Set down exactly the first line of the entries and every line after it, through the line with "from mathutils import Vector, Matrix".
** START OF Supplied material **
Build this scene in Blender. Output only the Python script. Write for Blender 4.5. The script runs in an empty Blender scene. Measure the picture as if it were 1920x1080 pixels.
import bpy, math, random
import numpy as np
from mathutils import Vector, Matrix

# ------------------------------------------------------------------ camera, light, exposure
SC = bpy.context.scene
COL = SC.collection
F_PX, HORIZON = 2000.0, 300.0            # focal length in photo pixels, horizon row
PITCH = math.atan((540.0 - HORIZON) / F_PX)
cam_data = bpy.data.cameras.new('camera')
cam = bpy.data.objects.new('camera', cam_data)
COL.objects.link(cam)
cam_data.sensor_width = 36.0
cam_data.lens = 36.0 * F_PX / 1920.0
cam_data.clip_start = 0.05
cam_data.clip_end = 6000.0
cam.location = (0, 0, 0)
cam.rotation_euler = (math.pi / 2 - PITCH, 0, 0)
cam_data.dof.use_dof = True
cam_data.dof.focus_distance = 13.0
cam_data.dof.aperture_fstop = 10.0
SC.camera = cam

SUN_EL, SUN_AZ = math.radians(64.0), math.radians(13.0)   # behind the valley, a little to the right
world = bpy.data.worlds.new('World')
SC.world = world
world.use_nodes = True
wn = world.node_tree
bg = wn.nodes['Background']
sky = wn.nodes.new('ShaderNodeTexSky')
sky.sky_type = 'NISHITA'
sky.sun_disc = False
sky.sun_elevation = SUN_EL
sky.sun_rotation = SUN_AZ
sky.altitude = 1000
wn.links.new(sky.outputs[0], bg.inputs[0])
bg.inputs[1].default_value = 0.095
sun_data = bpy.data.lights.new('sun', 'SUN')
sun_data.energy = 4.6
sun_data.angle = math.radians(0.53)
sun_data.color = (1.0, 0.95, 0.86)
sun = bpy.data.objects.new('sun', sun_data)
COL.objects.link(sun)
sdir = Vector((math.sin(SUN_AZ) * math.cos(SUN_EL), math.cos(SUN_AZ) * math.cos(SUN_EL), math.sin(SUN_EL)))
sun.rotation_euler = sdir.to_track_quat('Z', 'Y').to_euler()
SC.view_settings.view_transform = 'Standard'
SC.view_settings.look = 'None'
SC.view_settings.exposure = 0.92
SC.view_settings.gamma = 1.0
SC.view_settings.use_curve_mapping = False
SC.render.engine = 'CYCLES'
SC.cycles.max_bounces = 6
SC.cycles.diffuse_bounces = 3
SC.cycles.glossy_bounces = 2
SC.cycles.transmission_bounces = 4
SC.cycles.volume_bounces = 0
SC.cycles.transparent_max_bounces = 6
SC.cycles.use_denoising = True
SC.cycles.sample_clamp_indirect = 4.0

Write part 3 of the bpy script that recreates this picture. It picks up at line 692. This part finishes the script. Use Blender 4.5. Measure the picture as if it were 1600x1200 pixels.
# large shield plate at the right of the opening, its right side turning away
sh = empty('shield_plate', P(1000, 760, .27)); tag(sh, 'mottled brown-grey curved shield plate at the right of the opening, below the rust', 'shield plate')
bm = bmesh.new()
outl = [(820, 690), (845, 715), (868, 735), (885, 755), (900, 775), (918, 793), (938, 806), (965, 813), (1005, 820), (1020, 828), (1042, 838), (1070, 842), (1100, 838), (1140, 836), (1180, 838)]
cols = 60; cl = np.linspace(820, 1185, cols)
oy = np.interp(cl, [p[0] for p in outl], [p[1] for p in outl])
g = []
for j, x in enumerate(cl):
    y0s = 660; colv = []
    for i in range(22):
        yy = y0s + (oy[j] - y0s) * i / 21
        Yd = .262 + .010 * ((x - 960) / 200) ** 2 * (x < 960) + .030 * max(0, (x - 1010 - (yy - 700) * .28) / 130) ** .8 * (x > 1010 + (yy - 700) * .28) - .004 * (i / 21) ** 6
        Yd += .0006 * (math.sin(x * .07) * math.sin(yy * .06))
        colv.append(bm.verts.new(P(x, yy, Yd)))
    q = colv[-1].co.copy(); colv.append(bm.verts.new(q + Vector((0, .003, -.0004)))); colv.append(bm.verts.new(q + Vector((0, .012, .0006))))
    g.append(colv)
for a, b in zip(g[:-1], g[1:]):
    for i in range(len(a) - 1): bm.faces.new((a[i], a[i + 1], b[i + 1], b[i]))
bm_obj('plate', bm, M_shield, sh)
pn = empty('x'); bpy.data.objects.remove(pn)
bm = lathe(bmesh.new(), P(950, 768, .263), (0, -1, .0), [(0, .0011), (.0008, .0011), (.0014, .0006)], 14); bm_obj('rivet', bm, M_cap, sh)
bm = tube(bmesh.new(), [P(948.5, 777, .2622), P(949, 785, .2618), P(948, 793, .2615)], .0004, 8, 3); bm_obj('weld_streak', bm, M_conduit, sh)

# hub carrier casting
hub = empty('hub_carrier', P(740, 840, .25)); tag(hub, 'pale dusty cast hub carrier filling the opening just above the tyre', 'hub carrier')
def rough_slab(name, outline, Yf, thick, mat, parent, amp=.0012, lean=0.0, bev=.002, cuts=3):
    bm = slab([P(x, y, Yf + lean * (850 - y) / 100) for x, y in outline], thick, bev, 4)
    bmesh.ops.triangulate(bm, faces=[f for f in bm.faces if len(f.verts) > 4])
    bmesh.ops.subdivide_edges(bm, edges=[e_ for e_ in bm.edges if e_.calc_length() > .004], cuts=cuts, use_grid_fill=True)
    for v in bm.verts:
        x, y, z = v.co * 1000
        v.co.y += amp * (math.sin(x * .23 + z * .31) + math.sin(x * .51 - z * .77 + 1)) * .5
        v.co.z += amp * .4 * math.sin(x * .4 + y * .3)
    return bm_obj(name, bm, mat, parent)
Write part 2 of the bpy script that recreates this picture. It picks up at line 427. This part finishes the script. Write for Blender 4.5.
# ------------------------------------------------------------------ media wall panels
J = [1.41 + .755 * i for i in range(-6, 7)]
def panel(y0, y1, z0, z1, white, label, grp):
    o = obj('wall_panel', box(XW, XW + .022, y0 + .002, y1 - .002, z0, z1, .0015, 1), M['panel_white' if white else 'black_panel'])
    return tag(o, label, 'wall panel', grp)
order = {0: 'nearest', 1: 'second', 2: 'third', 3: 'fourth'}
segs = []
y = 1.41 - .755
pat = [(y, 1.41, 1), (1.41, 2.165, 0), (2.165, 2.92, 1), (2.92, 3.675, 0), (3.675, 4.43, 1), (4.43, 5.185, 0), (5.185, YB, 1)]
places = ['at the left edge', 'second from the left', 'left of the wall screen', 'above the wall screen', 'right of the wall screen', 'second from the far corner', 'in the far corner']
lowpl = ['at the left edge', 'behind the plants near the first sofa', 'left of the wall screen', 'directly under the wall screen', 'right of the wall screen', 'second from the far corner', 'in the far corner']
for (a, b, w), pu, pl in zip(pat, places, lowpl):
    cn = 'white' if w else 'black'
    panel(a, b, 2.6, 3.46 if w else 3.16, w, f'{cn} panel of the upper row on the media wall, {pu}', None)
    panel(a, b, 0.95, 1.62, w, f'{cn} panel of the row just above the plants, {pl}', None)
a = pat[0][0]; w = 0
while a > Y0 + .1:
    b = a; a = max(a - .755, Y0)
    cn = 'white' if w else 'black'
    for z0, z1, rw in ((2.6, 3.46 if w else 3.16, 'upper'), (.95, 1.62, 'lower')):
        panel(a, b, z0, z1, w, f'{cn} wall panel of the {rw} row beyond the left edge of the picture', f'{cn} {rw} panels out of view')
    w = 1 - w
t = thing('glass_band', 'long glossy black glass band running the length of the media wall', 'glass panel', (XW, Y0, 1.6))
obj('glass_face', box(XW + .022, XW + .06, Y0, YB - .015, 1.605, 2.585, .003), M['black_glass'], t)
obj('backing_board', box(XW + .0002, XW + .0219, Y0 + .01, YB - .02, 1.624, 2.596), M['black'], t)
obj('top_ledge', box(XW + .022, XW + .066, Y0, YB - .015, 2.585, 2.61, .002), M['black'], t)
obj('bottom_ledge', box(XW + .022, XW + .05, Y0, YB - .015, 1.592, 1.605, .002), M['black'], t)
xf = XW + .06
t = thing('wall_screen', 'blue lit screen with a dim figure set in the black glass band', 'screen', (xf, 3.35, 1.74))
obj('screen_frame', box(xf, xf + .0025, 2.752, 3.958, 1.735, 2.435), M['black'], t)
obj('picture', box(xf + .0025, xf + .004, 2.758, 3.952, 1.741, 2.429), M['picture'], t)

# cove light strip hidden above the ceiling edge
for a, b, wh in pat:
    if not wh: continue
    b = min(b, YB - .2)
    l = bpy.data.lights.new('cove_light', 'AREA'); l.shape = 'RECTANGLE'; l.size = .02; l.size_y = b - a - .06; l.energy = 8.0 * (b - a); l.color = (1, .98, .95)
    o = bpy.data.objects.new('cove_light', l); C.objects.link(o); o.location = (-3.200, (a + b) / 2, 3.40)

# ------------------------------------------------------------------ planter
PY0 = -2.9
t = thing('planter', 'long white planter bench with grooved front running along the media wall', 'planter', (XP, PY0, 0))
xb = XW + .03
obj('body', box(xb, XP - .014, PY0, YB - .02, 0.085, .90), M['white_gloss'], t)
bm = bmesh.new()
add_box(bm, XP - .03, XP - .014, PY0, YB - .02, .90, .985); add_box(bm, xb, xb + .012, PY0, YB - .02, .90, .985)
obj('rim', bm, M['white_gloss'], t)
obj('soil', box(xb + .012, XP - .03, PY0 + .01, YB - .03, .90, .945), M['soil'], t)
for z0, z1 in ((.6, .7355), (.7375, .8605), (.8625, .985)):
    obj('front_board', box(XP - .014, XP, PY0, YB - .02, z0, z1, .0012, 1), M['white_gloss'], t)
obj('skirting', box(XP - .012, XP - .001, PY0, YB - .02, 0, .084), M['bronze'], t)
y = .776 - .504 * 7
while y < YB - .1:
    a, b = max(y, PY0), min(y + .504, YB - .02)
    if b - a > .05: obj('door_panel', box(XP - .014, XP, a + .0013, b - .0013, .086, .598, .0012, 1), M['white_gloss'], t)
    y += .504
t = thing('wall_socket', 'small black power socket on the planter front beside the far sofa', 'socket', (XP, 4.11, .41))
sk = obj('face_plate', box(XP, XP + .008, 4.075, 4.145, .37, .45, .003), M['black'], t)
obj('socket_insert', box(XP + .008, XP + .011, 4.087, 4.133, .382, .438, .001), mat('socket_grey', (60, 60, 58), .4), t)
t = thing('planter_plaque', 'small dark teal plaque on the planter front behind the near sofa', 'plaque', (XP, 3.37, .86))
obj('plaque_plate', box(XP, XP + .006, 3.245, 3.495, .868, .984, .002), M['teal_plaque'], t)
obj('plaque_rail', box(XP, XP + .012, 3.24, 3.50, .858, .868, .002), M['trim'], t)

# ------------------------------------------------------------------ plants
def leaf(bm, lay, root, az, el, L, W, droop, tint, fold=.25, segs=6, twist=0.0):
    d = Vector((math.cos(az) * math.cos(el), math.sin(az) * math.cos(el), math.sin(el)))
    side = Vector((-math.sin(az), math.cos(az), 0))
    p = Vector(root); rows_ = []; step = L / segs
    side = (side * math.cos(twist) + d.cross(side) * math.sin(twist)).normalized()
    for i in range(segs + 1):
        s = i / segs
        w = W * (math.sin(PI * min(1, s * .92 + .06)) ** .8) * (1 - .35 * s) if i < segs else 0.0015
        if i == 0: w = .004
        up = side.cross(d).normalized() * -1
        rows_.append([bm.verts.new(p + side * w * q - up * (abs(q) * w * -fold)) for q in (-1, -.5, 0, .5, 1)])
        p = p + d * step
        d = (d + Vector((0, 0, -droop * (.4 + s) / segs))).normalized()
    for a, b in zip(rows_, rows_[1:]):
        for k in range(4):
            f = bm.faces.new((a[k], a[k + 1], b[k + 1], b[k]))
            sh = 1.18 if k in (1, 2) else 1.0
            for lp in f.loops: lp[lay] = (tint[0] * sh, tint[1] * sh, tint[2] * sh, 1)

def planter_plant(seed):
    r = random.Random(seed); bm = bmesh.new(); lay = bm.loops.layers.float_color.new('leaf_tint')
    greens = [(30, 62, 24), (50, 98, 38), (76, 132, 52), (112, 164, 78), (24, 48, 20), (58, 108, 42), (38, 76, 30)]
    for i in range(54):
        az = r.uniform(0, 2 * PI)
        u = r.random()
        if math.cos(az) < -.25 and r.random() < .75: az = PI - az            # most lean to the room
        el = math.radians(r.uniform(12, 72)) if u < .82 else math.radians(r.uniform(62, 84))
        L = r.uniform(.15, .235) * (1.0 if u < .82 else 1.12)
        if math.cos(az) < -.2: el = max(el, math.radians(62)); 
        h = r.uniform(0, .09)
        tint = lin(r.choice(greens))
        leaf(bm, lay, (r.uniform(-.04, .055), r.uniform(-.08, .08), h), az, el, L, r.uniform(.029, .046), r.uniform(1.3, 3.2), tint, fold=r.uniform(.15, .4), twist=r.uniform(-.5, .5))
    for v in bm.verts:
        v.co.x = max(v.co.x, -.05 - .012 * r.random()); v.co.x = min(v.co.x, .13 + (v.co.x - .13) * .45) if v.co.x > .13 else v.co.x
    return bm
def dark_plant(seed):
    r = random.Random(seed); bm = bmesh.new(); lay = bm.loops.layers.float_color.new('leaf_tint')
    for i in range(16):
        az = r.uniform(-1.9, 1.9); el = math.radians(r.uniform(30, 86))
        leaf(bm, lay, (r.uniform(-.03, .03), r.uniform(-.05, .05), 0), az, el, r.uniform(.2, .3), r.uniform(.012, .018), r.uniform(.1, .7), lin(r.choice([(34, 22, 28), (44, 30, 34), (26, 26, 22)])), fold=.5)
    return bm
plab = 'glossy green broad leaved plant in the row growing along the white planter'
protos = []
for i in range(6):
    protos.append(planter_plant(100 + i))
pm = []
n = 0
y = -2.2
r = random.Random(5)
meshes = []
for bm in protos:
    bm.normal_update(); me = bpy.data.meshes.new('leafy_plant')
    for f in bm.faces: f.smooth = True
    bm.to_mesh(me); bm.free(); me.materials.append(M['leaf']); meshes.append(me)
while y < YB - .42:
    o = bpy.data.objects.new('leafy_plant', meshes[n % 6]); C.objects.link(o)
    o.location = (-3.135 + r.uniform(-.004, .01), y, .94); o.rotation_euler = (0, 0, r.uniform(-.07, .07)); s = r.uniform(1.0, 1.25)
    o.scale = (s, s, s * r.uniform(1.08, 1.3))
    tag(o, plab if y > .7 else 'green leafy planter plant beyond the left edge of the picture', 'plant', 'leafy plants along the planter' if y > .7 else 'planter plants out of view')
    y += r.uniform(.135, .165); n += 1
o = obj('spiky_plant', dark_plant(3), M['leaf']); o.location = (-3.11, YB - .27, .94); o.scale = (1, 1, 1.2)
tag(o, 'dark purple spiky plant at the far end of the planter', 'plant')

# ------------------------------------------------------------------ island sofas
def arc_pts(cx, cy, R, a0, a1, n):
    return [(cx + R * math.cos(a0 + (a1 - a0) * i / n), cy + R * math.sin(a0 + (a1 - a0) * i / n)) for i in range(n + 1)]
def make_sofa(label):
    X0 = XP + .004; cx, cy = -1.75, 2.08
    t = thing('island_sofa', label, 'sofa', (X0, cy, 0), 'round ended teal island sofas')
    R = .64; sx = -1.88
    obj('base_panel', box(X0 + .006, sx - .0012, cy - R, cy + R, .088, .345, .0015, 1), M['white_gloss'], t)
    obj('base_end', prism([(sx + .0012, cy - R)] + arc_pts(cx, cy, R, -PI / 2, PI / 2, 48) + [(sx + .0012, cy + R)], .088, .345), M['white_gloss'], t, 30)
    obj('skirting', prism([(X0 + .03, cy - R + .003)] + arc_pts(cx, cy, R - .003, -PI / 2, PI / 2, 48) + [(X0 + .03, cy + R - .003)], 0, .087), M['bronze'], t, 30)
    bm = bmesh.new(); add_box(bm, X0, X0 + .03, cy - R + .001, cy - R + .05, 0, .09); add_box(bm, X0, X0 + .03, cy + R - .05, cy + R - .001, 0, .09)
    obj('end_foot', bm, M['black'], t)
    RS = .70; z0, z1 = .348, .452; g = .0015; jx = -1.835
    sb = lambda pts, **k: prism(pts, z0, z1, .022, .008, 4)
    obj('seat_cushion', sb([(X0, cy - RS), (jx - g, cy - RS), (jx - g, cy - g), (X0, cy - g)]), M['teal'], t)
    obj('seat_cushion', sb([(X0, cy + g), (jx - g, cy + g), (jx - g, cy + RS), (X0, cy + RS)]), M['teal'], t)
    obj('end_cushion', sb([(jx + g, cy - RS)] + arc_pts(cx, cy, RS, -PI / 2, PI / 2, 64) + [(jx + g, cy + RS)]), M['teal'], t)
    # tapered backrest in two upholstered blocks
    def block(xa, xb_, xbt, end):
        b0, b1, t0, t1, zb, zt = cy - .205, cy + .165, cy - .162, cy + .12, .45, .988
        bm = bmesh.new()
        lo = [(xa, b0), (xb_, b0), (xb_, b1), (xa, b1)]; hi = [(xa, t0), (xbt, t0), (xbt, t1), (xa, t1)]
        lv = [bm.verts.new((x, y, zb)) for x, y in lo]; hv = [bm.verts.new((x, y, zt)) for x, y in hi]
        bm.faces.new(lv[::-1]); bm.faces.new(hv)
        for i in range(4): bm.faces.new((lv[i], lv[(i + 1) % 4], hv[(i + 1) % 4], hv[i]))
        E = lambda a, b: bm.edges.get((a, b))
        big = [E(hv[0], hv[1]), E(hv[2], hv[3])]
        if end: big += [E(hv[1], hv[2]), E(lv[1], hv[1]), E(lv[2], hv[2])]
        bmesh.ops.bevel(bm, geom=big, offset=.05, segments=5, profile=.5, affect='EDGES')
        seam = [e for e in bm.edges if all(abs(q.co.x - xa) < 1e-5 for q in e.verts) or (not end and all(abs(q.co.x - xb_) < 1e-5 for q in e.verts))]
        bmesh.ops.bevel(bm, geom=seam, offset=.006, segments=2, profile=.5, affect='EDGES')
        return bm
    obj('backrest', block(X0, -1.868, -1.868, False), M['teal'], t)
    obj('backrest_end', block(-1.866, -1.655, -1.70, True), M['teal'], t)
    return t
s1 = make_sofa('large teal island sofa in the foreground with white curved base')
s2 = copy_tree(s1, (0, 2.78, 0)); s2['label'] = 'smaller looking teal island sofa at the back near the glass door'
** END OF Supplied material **
Written reply:
Build this scene in Blender. Output only the Python script. Write for Blender 4.5. The script runs in an empty Blender scene. Measure the picture as if it were 1920x1080 pixels.
import bpy, math, random
import numpy as np
from mathutils import Vector, Matrix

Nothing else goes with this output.